Diane Sanders, a utility billing clerk for the City of Newport, Oregon, began suffering health problems, which (according to her doctor) were due to “multiple chemical sensitivity” triggered by handling low-grade paper at work and poor air quality in her work area.  Sanders took an FMLA leave, but the city refused to return her to work because it could not guarantee that her workplace would be safe for her due to her “sensitivity to chemicals and the lack of knowledge as to the chemicals or concentrations that may cause a reaction.”  After the jury found in favor of the city, Sanders appealed, asserting that the trial court’s FMLA jury instruction improperly placed the burden on her to prove that she was denied reinstatement without cause.  The Ninth Circuit Court of Appeals agreed with Sanders and reversed the judgment, holding that “the plain language of the pertinent DOL regulations provides that the burden is on the employer to show that he had a legitimate reason to deny an employee reinstatement.”  See also Leek v. Cooper, 194 Cal. App. 4th 399 (2011) (sole shareholder of corporate employer cannot be liable for discrimination under the California Family Rights Act in the absence of pleading and proof under alter ego doctrine).

Engineer Of Iranian Descent Can Proceed With Race And National Origin Discrimination Claims

Zeinali v. Raytheon Co., 636 F.3d 544 (9th Cir. 2011)

Hossein Zeinali, who is of Iranian descent, sued Raytheon for race and national origin discrimination under the Fair Employment and Housing Act when it terminated his employment after he was denied a security clearance by the Department of Defense.  The district court granted summary judgment to Raytheon, but the Ninth Circuit Court of Appeals reversed, holding that federal courts do have jurisdiction over employment discrimination claims that are brought against a private employer that was not responsible for the executive branch’s security clearance decision.  The Court further held that summary judgment was improperly granted against Zeinali in view of the evidence he submitted that Raytheon terminated him while retaining at least two similarly situated non-Iranian engineers who lacked security clearances.  The Court rejected Raytheon’s distinction between the other two engineers whose security clearances were revoked and Zeinali whose clearance was denied.  See also Hall v. Goodwill Indus. of S. Cal., 193 Cal. App. 4th 718 (2011) (FEHA claim was barred by statute of limitations, which begins to run from the date of the right-to-sue letter and not from the date plaintiff receives the letter).

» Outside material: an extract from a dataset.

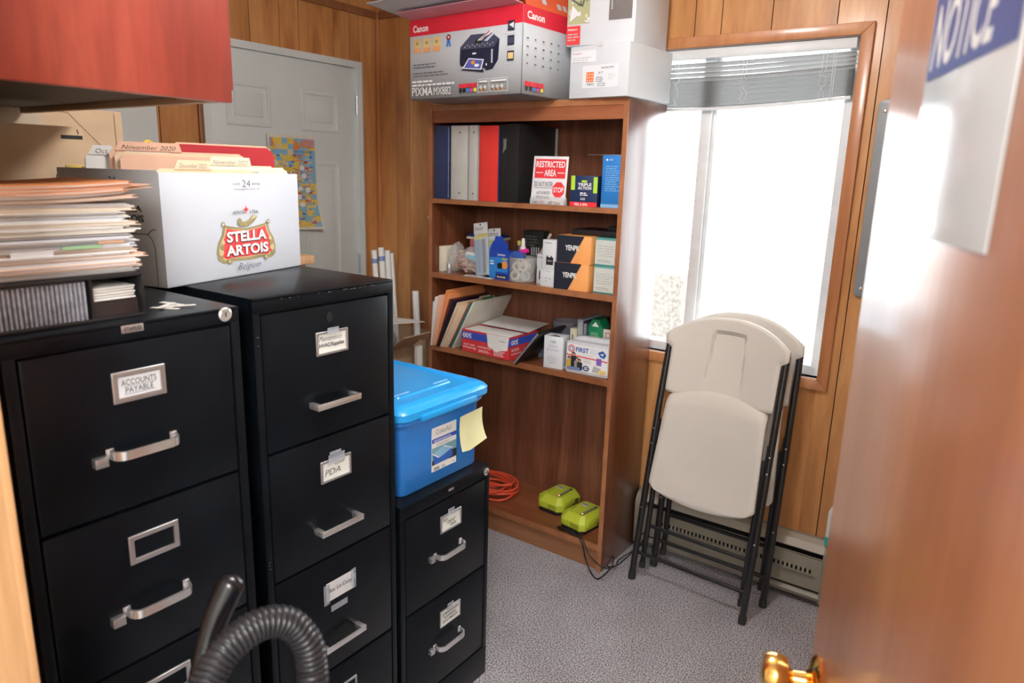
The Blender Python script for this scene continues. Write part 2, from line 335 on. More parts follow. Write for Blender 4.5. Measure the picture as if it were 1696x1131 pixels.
# door_1: white six-panel door in the left wall
DW = mat('pale grey green door paint', (.70, .76, .75), .45, 0, .03, 4)
M = frame((0, 0, 0), (0, 1, 0), (0, 0, 1)); d = MB()
for a, b_ in (((D0, 0, -.12), (D0 + .032, DZ - .03, .010)), ((D1 - .032, 0, -.12), (D1, DZ - .03, .010)), ((D0, DZ - .03, -.12), (D1, DZ, .010))): d.box(a, b_, DW, 0, M)
door1 = struct(d.build('door_1'))
s = MB(); sl = (D0 + .034, D1 - .034); s.box((sl[0], .012, -.05), (sl[1], DZ - .032, -.008), DW, .001, M)
cols = [(.955, 1.175), (1.340, 1.560)]; rows = [(1.735, 1.915), (.92, 1.60), (.22, .78)]
for c0, c1 in cols:
    for r0, r1 in rows:
        ringm(s, M, c0, r0, c1, r1, .018, -.009, -.003, DW, .0025)
        s.box((c0 + .04, r0 + .04, -.009), (c1 - .04, r1 - .04, -.0035), DW, .004, M)
slab_ = s.build('door_slab', door1)
for z in (.25, 1.05, 1.83): MB().tube([(D1 - .030, z, .002), (D1 - .030, z + .09, .002)], .007, ALU, 10, M).build('hinge', slab_)
MB().lathe([(.012, 0), (.012, .03), (.027, .038), (.030, .055), (.022, .066), (.002, .068)], ALU, 20, frame((-.008, D0 + .11, .95), (0, 1, 0), (0, 0, 1)) ).build('door_knob', slab_)
# door_2: second white door, only a strip of it shows beside the cartons
struct(MB().box((-.30, 0, -.1), (.65, 2.076, .006), DW, .003, M).box((-.25, 0, .0), (.60, 2.03, .010), DW, .002, M).build('door_2'))
# brown strip of jamb right beside the first door
struct(MB().box((D0 - .022, 0, 0), (D0 - .004, DZ + .01, .014), MOULD, .003, M).box((D1 + .003, 0, 0), (D1 + .012, DZ, .006), mat('grey caulk', (.4, .37, .32), .8), .001, M).build('trim_4'))
struct(MB().box((0, -.6, 0), (.012, -.35, .07), MOULD, .003).box((.016, YW - .012, 0), (1.25, YW, .07), MOULD, .003).box((2.35, YW - .012, 0), (XW, YW, .07), MOULD, .003).build('baseboard_back'))
# unseen round fixtures, added where the fill lights hang
for (x, y, lab) in ((1.95, .45, 'round white fixture added unseen over the storage room for fill light'), (3.34, -1.80, 'round white fixture added unseen in the hallway behind the doorway for fill light')):
    t = thing('fill_fixture', lab, 'ceiling light', (x, y, ZC - .0005))
    MB().lathe([(.0005, -.001), (.15, -.001), (.155, -.02), (.14, -.03)], WHITEP, 32).build('housing', t)
    MB().lathe([(.138, -.028), (.12, -.060), (.07, -.080), (.0005, -.086)], mat('frosted diffuser', (.9, .9, .88), .5, emit=1.0), 32).build('diffuser', t)
# outdoors, seen washed out through the glass
struct(MB().box((-25, 2.2, -1.2), (25, 50, -1.15), mat('pale driveway', (.62, .62, .6), .9)).build('ground'))
CARP = mat('pale blue car paint', (.30, .42, .48), .4, .1, coat=.3); CARG = mat('car glass', (.03, .05, .06), .08)
t = thing('car', 'pale blue car parked outside, washed out through the window', 'car', (-2.1, 9.6, -1.15), R(8))
prof = [(-2.1, .25), (2.1, .25), (2.15, .7), (1.95, .85), (1.1, .95), (.55, 1.38), (-.9, 1.40), (-1.55, .98), (-2.1, .88), (-2.18, .5)]
MB().prism(prof, -.8, .8, CARP, frame((0, 0, 0), (1, 0, 0), (0, 0, 1)), r=.05).build('car_body', t)
gm = MB()
for sx in ((-.85, -.10), (.0, .72)): gm.prism([(sx[0], .98), (sx[1], .98), (sx[1] - (.28 if sx[1] > .5 else 0), 1.32), (sx[0] + (.12 if sx[0] < -.5 else 0), 1.33)], .79, .81, CARG, frame((0, 0, 0), (1, 0, 0), (0, 0, 1)))
gm.build('side_window', t)
for x in (-1.35, 1.35):
    MB().lathe([(.10, 0), (.31, .01), (.33, .05), (.33, .18), (.31, .20), (.1, .21)], BLKP, 28, frame((x, -.66, .33), (1, 0, 0), (0, 0, 1))).build('wheel', t)
    MB().lathe([(.10, 0), (.31, .01), (.33, .05), (.33, .18), (.31, .20), (.1, .21)], BLKP, 28, frame((x, .84, .33), (1, 0, 0), (0, 0, 1))).build('wheel', t)
MB().box((.02, 5.0, -1.15), (.42, 5.4, .74), mat('grey brown masonry', (.17, .15, .13), .9, var=.4, scale=30), .01).build('masonry_pillar')
tag(bpy.data.objects['masonry_pillar'], 'short grey masonry pillar outside the left window pane', 'pillar')

# ---------------------------------------------------------------- venetian blind
t = thing('window_blind', 'white venetian blind drawn up at the top of the window', 'blind', (0, 0, 0))
SLAT = mat('backlit shade blind slat', (.48, .48, .48), .5, var=.02)  # white slats greyed, their backlit shade is put into the colour
bx0, bx1, by = WX0 + .01, WX1 - .012, YW - .012
MB().box((bx0, YW + .001, 2.002), (bx1, YW + .027, 2.036), WFR, .003).build('headrail', t)
def slatmesh(z, sag, tilt, w=.025):
    b = MB(); n = 16; vs = []; fs = []
    for i in range(n + 1):
        x = bx0 + (bx1 - bx0) * i / n; u = 2 * i / n - 1; zz = z - sag * (1 - u * u)
        for j, (dy, dz) in enumerate(((-.5, 0), (0, .0028), (.5, 0))): vs.append((x, YW + .014 + dy * w * math.cos(tilt), zz + dz + dy * w * math.sin(tilt)))
        for j, (dy, dz) in enumerate(((-.5, -.0008), (0, .0020), (.5, -.0008))): vs.append((x, YW + .014 + dy * w * math.cos(tilt), zz + dz + dy * w * math.sin(tilt)))
    for i in range(n):
        a = 6 * i; c = a + 6
        fs += [(a, a + 1, c + 1, c), (a + 1, a + 2, c + 2, c + 1), (a + 4, a + 3, c + 3, c + 4), (a + 5, a + 4, c + 4, c + 5), (a + 3, a, c, c + 3), (a + 2, a + 5, c + 5, c + 2)]
    return b.add(vs, fs, SLAT, None, False)
for k in range(4): slatmesh(1.988 - .014 * k, .006 + .003 * k, R(-28)).build('slat', t)
for k in range(16): slatmesh(1.936 - .0052 * k, .016 + .0006 * k, R(-8 + (k % 3))).build('slat', t)
slat_b = MB()
br = MB(); n = 14
for i in range(n):
    u = 2 * i / n - 1; v = 2 * (i + 1) / n - 1; xa = bx0 + (bx1 - bx0) * i / n; xb = bx0 + (bx1 - bx0) * (i + 1) / n; za = 1.842 - .024 * (1 - u * u); zb = 1.842 - .024 * (1 - v * v)
    br.add([(xa, YW + .002, za), (xb, YW + .002, zb), (xb, YW + .026, zb), (xa, YW + .026, za), (xa, YW + .002, za + .010), (xb, YW + .002, zb + .010), (xb, YW + .026, zb + .010), (xa, YW + .026, za + .010)],
           [(0, 3, 2, 1), (4, 5, 6, 7), (0, 1, 5, 4), (2, 3, 7, 6)], WFR)
br.build('bottom_rail', t)
for x in (1.30, 1.60, 1.86, 2.13):
    c = MB(); q = random.Random(int(x * 100))
    for e in range(2):
        c.tube([(x + e * .012, YW - .0005, 2.0), (x + e * .012, YW - .0008, 1.94)] + [(x + e * .010 + q.uniform(-.010, .010), YW - .002 - q.uniform(0, .002), 1.93 - .0085 * i) for i in range(12)], .0011, WFR, 5)
    c.build('ladder_cord', t)
MB().tube([(2.165, YW - .002, 2.0), (2.163, YW - .006, 1.6), (2.160, YW - .018, 1.2), (2.163, YW - .022, .93)], .0011, WFR, 5).tube([(2.172, YW - .002, 2.0), (2.171, YW - .006, 1.6), (2.169, YW - .018, 1.2), (2.166, YW - .022, .90)], .0011, WFR, 5) \
    .lathe([(.003, .012), (.006, 0), (.0075, -.02), (.003, -.026)], WFR, 12, Matrix.Translation((2.166, YW - .022, .90))).build('pull_cord', t)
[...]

Employees May Have Committed A Crime By Violating Employer’s Computer Use Policy

U.S. v. Nosal, 2011 WL 1585600 (9th Cir. 2011)

In this criminal proceeding brought under the Computer Fraud and Abuse Act (“CFAA”), the United States government filed a 20-count indictment against David Nosal (a former employee of Korn/Ferry International) and his accomplices (also from Korn/Ferry) as a result of their obtaining information from their employer’s computer system for the purpose of defrauding Korn/Ferry and helping Nosal set up a competing business.  The government contended that under the CFAA, an employee exceeds authorized access when he or she obtains information from the computer and uses it for a purpose that violates the employer’s restrictions on the use of such information.  The Ninth Circuit Court of Appeals agreed with the government’s interpretation of the CFAA, which distinguished earlier Ninth Circuit authority on the grounds that Korn/Ferry (unlike the employer in the other case) had a computer use policy that placed clear and conspicuous restrictions on the employees’ access both to the system in general and to the particular database in question.

Class Certification Was Properly Denied To Retail Store Managers

Mora v. Big Lots Stores, Inc., 194 Cal. App. 4th 496 (2011)

Putative class representatives Ana Mora, et al., asserted claims for unpaid overtime, meal and rest periods and related wage-and-hour violations against their former employer Big Lots Stores, Inc. and its affiliate PNS Stores, Inc.  Plaintiffs asserted that they and similarly situated Big Lots store managers were misclassified as exempt employees because the actual work performed involved a significant amount of time spent on non-exempt tasks.  The trial court denied the motion to certify the class on the ground that the company does not operate its stores in a standardized manner and has no systematic practice of misclassification of its managers.  The Court of Appeal affirmed, holding that plaintiffs’ reliance on job descriptions rather than an analysis of the actual work performed by the managers, which varied among the 178 stores in question, was insufficient to support certification of a class.  See also Starbucks Corp. v. Superior Court, 2011 WL 1535268 (Cal. Ct. App. 2011) (trial court improperly ordered Starbucks to randomly review job applications in an effort to assist plaintiffs’ counsel in finding a “suitable” class representative to sue Starbucks for alleged violation of the statute protecting job applicants from having to disclose minor marijuana convictions more than two years old).

State Farm Had No Duty To Defend Employer Against Employee’s Sexual Battery Claim

Shanahan v. State Farm Gen. Ins. Co., 193 Cal. App. 4th 780 (2011)

Cheryl Skigin (an attorney) sued her employer John M. Shanahan and various companies he owned for sexual battery, among other things.  Shanahan settled the lawsuit for $700,000.  Shanahan, who had a renter’s insurance policy with State Farm, sued State Farm for breach of contract and breach of the covenant of good faith and fair dealing based upon State Farm’s refusal to defend Shanahan against Skigin’s lawsuit.  State Farm asserted it had no duty to defend a charge of sexual battery because intentional acts are not covered by Shanahan’s policies.  The trial court granted State Farm’s summary judgment motion, and the Court of Appeal affirmed.  See also, Lemmer v. Charney, 2011 WL 1679858 (Cal. Ct. App. 2011) (attorney’s claim against former client for fraud associated with client’s representation that he would proceed with wrongful termination case against his former employer “to either settlement or trial” was properly dismissed).